Another participant said, 'I have felt my grandparents and elders at home loving their male grandchildren more than us, the grand daughters.  This made me want to prove to everyone that I deserve to be loved too and that I am capable of doing everything that male members in the family can do. For this first time in my life, I felt that I need to forgive my grandparents for the bitterness in my heart against their partiality'.

Everyone remarked that having time for deep reflections and quiet time together was a very unique and refreshing experience.

A month later, Shoshana Faire, CoP International Coordinator and Facilitator Trainer, came to conduct Creators of Peace Circle Facilitator Training from 15 to 17 March 2017 for 12 selected women leaders who aspire to facilitate Peace Circles in their work as peace builders, teachers, social entrepreneurs, mental health advocates and social workers. The training was extremely participatory, with a lot of opportunities for practicing and demonstrating the skills; and learning the 'art of asking leading questions'. The participants were hugely inspired and motivated by the potential of co-facilitating, and thoroughly enjoyed working with their co-facilitators. Shoshana's skills of 'dancing around, going with the flow' rather than 'sticking with a fixed agenda' was a great learning tool for the team. Each day there was a session on 'what if.., moments' where participants could ask questions on moments when they are stuck. These sessions provided an opportunity for everyone to share and learn from each other.
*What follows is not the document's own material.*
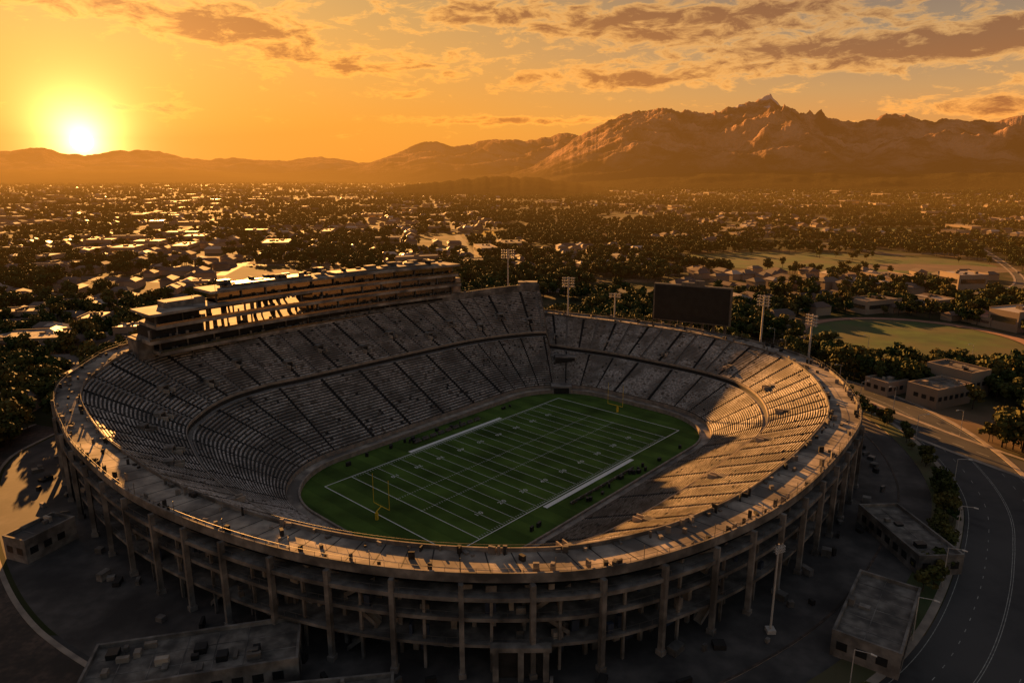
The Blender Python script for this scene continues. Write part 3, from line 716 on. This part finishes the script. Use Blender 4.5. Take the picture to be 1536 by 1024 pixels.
# ---------------------------------------------------------------- haze over the valley, sun glow put in by emission, shaped deepest toward the sun
m=bpy.data.materials.new('glow_haze'); m.use_nodes=True; nt=m.node_tree; nt.nodes.clear(); HD=9.5e-5
o_=nt.nodes.new('ShaderNodeOutputMaterial'); a=nt.nodes.new('ShaderNodeVolumeAbsorption'); a.inputs['Color'].default_value=(0,0,0,1); a.inputs['Density'].default_value=HD
e=nt.nodes.new('ShaderNodeEmission'); e.inputs['Color'].default_value=(.95,.32,.038,1); e.inputs['Strength'].default_value=HD
s=nt.nodes.new('ShaderNodeAddShader'); nt.links.new(a.outputs[0],s.inputs[0]); nt.links.new(e.outputs[0],s.inputs[1]); nt.links.new(s.outputs[0],o_.inputs['Volume'])
hz=MB(); NA=120
for k in range(NA+1):
    ph=-85+170*k/NA; azr=R(-31+ph); d0=480; T_=1900+9500*math.exp(-(ph/26)**2)
    sx,cy=math.sin(azr),math.cos(azr); d1=d0+T_
    for (d,z) in((d0,-6),(d1,-6),(d1,620),(d0,620)): hz.v.append((sx*d,cy*d,z))
for k in range(NA):
    a=4*k; b=a+4
    for q in range(4): hz.f.append((a+q,a+(q+1)%4,b+(q+1)%4,b+q)); hz.m.append(0)
hz.f.append((3,2,1,0)); hz.m.append(0); a=4*NA; hz.f.append((a,a+1,a+2,a+3)); hz.m.append(0)
hz.obj('glow_haze',[m])
# ---------------------------------------------------------------- world
w=bpy.data.worlds.new('World'); scene.world=w; w.use_nodes=True; nt=w.node_tree; nt.nodes.clear(); L=nt.links
SAZ,SEL=-31.2,2.35
def X(op,a,b=None,c=None,clamp=False):
    n=nt.nodes.new('ShaderNodeMath'); n.operation=op; n.use_clamp=clamp
    for i,v in enumerate((a,b,c)):
        if v is None: continue
        if isinstance(v,(int,float)): n.inputs[i].default_value=v
        else: L.new(v,n.inputs[i])
    return n.outputs[0]
def mix(f,a,b,mode='MIX'):
    n=nt.nodes.new('ShaderNodeMixRGB'); n.blend_type=mode
    for i,v in enumerate((f,a,b)):
        if isinstance(v,(int,float)): n.inputs[i].default_value=v
        elif isinstance(v,tuple): n.inputs[i].default_value=(*v,1)
        else: L.new(v,n.inputs[i])
    return n.outputs[0]
def ramp(f,st):
    n=nt.nodes.new('ShaderNodeValToRGB'); e=n.color_ramp.elements
    e[0].position=st[0][0]; e[0].color=(*st[0][1],1); e[1].position=st[-1][0]; e[1].color=(*st[-1][1],1)
    for p,c in st[1:-1]: q=e.new(p); q.color=(*c,1)
    L.new(f,n.inputs[0]); return n.outputs[0]
tc=nt.nodes.new('ShaderNodeTexCoord'); sp=nt.nodes.new('ShaderNodeSeparateXYZ'); L.new(tc.outputs['Generated'],sp.inputs[0])
az=X('MULTIPLY',X('ARCTAN2',sp.outputs[0],sp.outputs[1]),57.2958); el=X('MULTIPLY',X('ARCSINE',sp.outputs[2]),57.2958)
sd=Vector((math.sin(R(SAZ))*math.cos(R(SEL)),math.cos(R(SAZ))*math.cos(R(SEL)),math.sin(R(SEL))))
dn=nt.nodes.new('ShaderNodeVectorMath'); dn.operation='DOT_PRODUCT'; dn.inputs[1].default_value=sd; L.new(tc.outputs['Generated'],dn.inputs[0])
ang=X('MULTIPLY',X('ARCCOSINE',X('MINIMUM',dn.outputs['Value'],1.0)),57.2958)
ef=X('DIVIDE',el,30,clamp=True)
warm=ramp(ef,[(0,(1.0,.34,.022)),(.13,(1.0,.43,.035)),(.28,(.92,.46,.08)),(.42,(.74,.44,.13)),(.6,(.3,.24,.15)),(1,(.14,.14,.15))])
cool=ramp(ef,[(0,(.72,.26,.05)),(.12,(.72,.32,.085)),(.20,(.54,.33,.14)),(.30,(.29,.26,.18)),(.42,(.12,.16,.16)),(1,(.13,.145,.175))])
mf=nt.nodes.new('ShaderNodeMapRange'); mf.interpolation_type='SMOOTHSTEP'; mf.inputs[1].default_value=4; mf.inputs[2].default_value=64; L.new(ang,mf.inputs[0])
sky=mix(mf.outputs[0],warm,cool)
def gl(s,k): return X('MULTIPLY',X('EXPONENT',X('MULTIPLY',X('DIVIDE',ang,s),-1)),k)
cv=nt.nodes.new('ShaderNodeCombineXYZ'); L.new(X('DIVIDE',az,5.0),cv.inputs[0]); L.new(X('DIVIDE',el,1.6),cv.inputs[1])
cn=nt.nodes.new('ShaderNodeTexNoise'); cn.inputs['Scale'].default_value=1.7; cn.inputs['Detail'].default_value=10; cn.inputs['Roughness'].default_value=.68; cn.inputs['Distortion'].default_value=.4; L.new(cv.outputs[0],cn.inputs['Vector'])
bias=None
for a,e,sa,se,k in((25,8.6,12,1.4,.32),(36,8.6,8,1.3,.28),(-21,10.4,6.5,1.3,.38),(-33,12.0,9,1.4,.36),(8,7.3,9,.9,.31),(-1,4.3,10,.4,.32),(-28,4.7,6,.4,.27),(-9,6.3,2.2,.35,.27),(9,11,9,1.8,.26),(34,4.6,6,.9,.30),(-12,8.4,9,1.2,.27),(20,11.3,9,1.2,.25),(-3,12,8,1.0,.25)):
    g=X('MULTIPLY',X('EXPONENT',X('MULTIPLY',X('ADD',X('POWER',X('ABSOLUTE',X('DIVIDE',X('SUBTRACT',az,a),sa)),2),X('POWER',X('ABSOLUTE',X('DIVIDE',X('SUBTRACT',el,e),se)),2)),-1)),k)
    bias=g if bias is None else X('ADD',bias,g)
den=X('SUBTRACT',X('ADD',cn.outputs['Fac'],bias),.60)
alpha=X('MULTIPLY',den,9,clamp=True); thick=X('MULTIPLY',X('SUBTRACT',den,.08),6.0,clamp=True)
bright=mix(1.0,mix(1.0,sky,(1.2,1.0,.75),'MULTIPLY'),(.42,.19,.03),'ADD'); darkc=mix(1.0,mix(1.0,sky,(.44,.29,.24),'MULTIPLY'),(.06,.022,.012),'ADD')
cc=mix(thick,bright,darkc); sky2=mix(X('MULTIPLY',alpha,.92),sky,cc)
glow=X('ADD',X('ADD',gl(9,.55),X('ADD',gl(3.4,1.5),gl(1.0,38))),X('MULTIPLY',X('LESS_THAN',ang,.7),40))
gc=nt.nodes.new('ShaderNodeVectorMath'); gc.operation='SCALE'; gc.inputs[0].default_value=(1.0,.45,.13); L.new(glow,gc.inputs['Scale'])
ni=nt.nodes.new('ShaderNodeTexSky'); ni.sky_type='NISHITA'; ni.sun_disc=False; ni.sun_elevation=R(6); ni.sun_rotation=R(SAZ); 
nis=mix(1.0,ni.outputs[0],(.002,.002,.002),'MULTIPLY')
tot=mix(1.0,mix(1.0,sky2,gc.outputs[0],'ADD'),nis,'ADD')
bg=nt.nodes.new('ShaderNodeBackground'); L.new(tot,bg.inputs[0]); bg.inputs[1].default_value=1.0; wo=nt.nodes.new('ShaderNodeOutputWorld'); L.new(bg.outputs[0],wo.inputs[0])
w.cycles.sampling_method='NONE'
# ---------------------------------------------------------------- sun
sl=bpy.data.lights.new('sun','SUN'); sl.energy=21; sl.angle=R(.6); sl.color=(1,.44,.11); so=bpy.data.objects.new('sun',sl); COL.objects.link(so)
LA,LE=-24,11.5
so.location=(-300,600,200)
dd=Vector((-math.sin(R(LA))*math.cos(R(LE)),-math.cos(R(LA))*math.cos(R(LE)),-math.sin(R(LE))))
so.rotation_euler=dd.to_track_quat('-Z','Y').to_euler()
# ---------------------------------------------------------------- camera
cd=bpy.data.cameras.new('camera'); cd.lens=24; cd.sensor_width=36; cd.clip_start=.5; cd.clip_end=150000
co=bpy.data.objects.new('camera',cd); COL.objects.link(co); co.location=(0,0,84); co.rotation_euler=(R(90-13.6),0,0); scene.camera=co
scene.view_settings.view_transform='Standard'; scene.view_settings.look='None'; scene.view_settings.exposure=0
Creators of Peace in Nepal, March 2017

'I can already feel the change on my thinking and reacting process. My understanding and acceptance level has definitely risen much higher in the last three days; this is one of the best trainings I have been to,' said one of the participants.

The team decided to work together across their project priorities and focus. Those representing the education sector agreed to work together to introduce Peace Circles to teachers and then to students and even to the parents,  thereby reaching the communities in Nepal. A participant who works for a pioneer organization against human trafficking, is planning to organize a Peace Circle amongst the staff of the organization so that they can help and support the survivors of trafficking better. She will be inviting the other facilitators to co facilitate with her.

The team also decided to work together to conduct Peace Circles in areas of Nepal where conflict is brewing due to unjust distribution of representation in the government. Already there are plans to translate the Creators of Peace Circle facilitator's manual in Nepali. These will be possible thanks to a financial gift received from an Australian CoP woman.

Besides conducting the training for the facilitators, Shoshana also led a session on 'Building your CoP Community' with a larger group of participants. We also held an evening on Creators of Peace with some key women activists and leaders which was hosted in Neichu's home. These women leaders who came are important stakeholders for the newly trained facilitators, and it was wonderful to see how well they perceived the potential of the Creators of Peace Circle and agreed to collaborate in future endeavors for peace building in Nepal. As an immediate result of this evening the Head of Dept of Conflict, Peace and Development Studies from Nepal's oldest and most prestigious university, Tribhuvan University, invited the team to introduce the Peace Circle to their post graduate students. This resulted in a request from a group of 9 of these post grad peace building students who are keen to experience a Peace Circle.  Another Peace Circle Taster has been held within an educational program on Non Violence.

Creators of Peace in Nepal, March 2017

The team in Nepal is now gearing to do a session on 'Telling a New Story' and is excited to be part of a new narrative based on shared aspiration towards a transformed future.

The Nepal Creators of Peace team is now formally part of a global network of women creating peace in the world, and is committed to taking its rightful place to lead from where they are.